Seward cannot reasonably rely on Dickerson's mere assent-a fragment of a vague conversation that was not directed to him-as the basis for the rather serious charge that Dickerson somehow “defrauded” him.4

 Furthermore, the lack of the reasonableness of his reliance combines with the lack of evidence indicating that Dickerson intended to communicate with Seward in such a way as to induce him to purchase the ticket.   In such a situation, where a “third-party” fraudulent misrepresentation is alleged, statements to persons other than the plaintiff will support the fraud allegations only when there is sufficient evidence of an intent on the part of the speaker to communicate to the third party in such a way as to induce the plaintiff to act.  Thomas v. Halstead, 605 So.2d 1181, 1184-85 (Ala.1992).   Seward's testimony indicates (1) that there was only one relevant conversation;  (2) that this conversation was not directed at Seward;  (3) that Dickerson did not initiate and was not directing the conversation;  and (4) that Dickerson's response-something along the lines of “yes,” “yeah,” or “that's right”-was her sole contribution to the conversation.   Not only is reliance upon Dickerson's “statement” not sufficiently reasonable to support Seward's fraud claim, but the circumstances surrounding Dickerson's statement do not adequately demonstrate an intent to communicate to Seward or to induce Seward to act.   The trial court did not err when it entered a summary judgment on Seward's fraud claim.

Additionally, as stated above, Seward's conversion claim and his claim for equitable relief rely upon the validity of his fraud claim. Therefore, we hold that the trial court did not err in entering a summary judgment for the defendants as to those claims.

The defendants filed a cross-appeal, arguing that the trial court erred in entering a partial summary judgment in favor of Seward on the issue of the existence of the agreement among Dickerson and her co-employees to divide any lottery winnings.   However, our affirmance of the trial court's summary judgment in favor of the defendants renders their cross-appeal moot.

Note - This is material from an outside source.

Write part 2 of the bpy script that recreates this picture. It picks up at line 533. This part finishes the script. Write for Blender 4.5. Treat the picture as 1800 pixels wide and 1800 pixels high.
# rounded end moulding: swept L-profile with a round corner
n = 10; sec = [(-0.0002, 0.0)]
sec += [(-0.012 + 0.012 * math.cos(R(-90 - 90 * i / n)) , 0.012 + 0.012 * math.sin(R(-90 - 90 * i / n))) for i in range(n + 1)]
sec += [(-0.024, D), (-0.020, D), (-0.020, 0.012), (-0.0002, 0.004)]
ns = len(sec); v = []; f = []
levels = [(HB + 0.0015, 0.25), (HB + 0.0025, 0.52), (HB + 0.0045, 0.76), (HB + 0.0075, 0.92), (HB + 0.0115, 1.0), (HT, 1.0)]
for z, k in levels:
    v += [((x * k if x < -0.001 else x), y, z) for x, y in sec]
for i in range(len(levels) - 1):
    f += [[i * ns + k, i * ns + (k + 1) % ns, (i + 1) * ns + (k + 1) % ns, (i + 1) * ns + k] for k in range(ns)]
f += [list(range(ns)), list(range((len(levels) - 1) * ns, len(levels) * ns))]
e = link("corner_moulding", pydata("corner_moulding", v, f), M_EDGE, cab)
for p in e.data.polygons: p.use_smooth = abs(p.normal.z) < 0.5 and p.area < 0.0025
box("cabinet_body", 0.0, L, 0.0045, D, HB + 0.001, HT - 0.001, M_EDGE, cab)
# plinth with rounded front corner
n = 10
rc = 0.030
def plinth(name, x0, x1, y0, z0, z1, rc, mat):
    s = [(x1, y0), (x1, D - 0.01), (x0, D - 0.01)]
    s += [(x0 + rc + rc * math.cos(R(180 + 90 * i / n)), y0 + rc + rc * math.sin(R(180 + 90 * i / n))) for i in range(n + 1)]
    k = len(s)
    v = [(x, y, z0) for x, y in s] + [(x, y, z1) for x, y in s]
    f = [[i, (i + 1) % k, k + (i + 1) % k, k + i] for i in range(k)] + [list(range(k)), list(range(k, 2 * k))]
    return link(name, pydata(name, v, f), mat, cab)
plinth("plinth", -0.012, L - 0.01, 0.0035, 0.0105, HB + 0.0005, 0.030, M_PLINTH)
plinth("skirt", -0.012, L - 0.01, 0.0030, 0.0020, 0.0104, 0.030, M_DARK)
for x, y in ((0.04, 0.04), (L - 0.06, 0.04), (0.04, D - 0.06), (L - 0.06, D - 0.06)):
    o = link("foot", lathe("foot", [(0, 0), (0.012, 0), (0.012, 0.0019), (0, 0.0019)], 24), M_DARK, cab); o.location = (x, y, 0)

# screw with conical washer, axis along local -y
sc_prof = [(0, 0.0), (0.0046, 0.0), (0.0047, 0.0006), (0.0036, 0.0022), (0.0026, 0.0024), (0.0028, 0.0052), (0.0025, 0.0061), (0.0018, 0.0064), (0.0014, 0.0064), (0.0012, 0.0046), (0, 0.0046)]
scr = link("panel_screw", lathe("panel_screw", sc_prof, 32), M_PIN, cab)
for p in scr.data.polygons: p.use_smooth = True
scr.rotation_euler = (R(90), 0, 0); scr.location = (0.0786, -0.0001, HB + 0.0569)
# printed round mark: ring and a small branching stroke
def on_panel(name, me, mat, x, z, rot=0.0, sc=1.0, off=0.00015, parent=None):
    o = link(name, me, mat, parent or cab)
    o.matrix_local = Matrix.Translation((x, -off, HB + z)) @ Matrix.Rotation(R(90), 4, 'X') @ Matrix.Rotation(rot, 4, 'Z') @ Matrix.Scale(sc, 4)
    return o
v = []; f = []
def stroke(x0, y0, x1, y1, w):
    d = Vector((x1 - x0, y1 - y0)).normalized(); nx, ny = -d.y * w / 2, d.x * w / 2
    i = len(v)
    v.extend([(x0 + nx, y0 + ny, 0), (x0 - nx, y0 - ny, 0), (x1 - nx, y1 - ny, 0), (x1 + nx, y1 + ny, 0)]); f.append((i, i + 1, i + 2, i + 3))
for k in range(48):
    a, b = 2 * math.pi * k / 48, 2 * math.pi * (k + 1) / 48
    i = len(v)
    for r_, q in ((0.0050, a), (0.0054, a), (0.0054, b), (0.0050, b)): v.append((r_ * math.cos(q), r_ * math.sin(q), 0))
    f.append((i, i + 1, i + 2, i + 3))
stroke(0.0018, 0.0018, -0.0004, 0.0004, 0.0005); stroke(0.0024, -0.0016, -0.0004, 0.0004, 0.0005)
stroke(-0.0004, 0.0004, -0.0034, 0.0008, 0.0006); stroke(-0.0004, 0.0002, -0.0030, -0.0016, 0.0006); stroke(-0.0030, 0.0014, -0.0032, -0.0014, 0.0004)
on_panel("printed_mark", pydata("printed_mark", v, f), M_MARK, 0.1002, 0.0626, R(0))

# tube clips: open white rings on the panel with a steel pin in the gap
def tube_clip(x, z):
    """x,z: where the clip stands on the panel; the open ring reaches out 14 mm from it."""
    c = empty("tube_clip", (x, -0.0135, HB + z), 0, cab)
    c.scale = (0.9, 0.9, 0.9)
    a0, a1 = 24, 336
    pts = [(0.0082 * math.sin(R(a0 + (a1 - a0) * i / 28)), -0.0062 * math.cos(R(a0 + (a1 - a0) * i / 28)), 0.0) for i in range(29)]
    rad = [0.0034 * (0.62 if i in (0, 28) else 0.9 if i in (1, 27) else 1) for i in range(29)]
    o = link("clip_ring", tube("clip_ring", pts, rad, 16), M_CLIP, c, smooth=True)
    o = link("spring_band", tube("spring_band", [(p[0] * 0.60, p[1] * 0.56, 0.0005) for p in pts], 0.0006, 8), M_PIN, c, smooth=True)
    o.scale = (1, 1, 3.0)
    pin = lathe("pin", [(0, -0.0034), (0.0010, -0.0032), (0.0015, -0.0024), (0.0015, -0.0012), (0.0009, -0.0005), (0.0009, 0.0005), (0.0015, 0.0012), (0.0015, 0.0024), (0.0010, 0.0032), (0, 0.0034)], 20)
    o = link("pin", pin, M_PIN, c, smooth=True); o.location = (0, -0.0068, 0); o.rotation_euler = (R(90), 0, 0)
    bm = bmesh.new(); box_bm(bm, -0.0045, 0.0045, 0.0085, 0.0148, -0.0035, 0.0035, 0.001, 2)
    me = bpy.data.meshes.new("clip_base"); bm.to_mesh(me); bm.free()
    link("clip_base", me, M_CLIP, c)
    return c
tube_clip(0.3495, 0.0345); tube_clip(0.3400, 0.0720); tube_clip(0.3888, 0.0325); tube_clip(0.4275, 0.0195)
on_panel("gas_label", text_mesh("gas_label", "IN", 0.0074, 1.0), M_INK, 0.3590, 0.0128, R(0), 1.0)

I concur, except that I do not agree with the statement in footnote 4 to the effect that an agreement among Dickerson and her coworkers to divide any proceeds from the ticket would be void under Alabama law.   While the statement faithfully follows the holding of Dickerson v. Deno, 770 So.2d 63 (Ala.2000), I respectfully maintain the disagreement that I expressed in my dissent in that case, 770 So.2d at 67.


1.   We noted in Dickerson that the total prize for the March 6, 1999, Florida lottery was $10 million and was split between two winning tickets.  770 So.2d at 64 n. 1. However, it appears that the total winnings were $20 million, and that each of the two winners was awarded $10 million.

2.   The other defendants include a corporation formed by Dickerson after she won the lottery and several shareholders of that corporation.

3.   Seward argues that the trial court erroneously construed the fraudulent misrepresentation alleged in Seward's complaint to be Dickerson and her co-employees' alleged promise to buy him a truck if one of the tickets he gave them proved to be a winning ticket.   Instead, Seward contends that his complaint is based upon Dickerson's alleged misrepresentation that she would split the winnings with her co-employees.   We agree, and we focus our analysis upon this contention.

4.   Although not dispositive, the fact that the statement Seward relied upon was an apparent assent to enter into an agreement that is void under Alabama law can do nothing but reduce the reasonableness of Seward's reliance.

HOUSTON, Justice.

MOORE, C.J., and LYONS and WOODALL, JJ., concur. JOHNSTONE, J., concurs specially.MOORE, C.J., and LYONS, JOHNSTONE, and WOODALL, JJ., concur.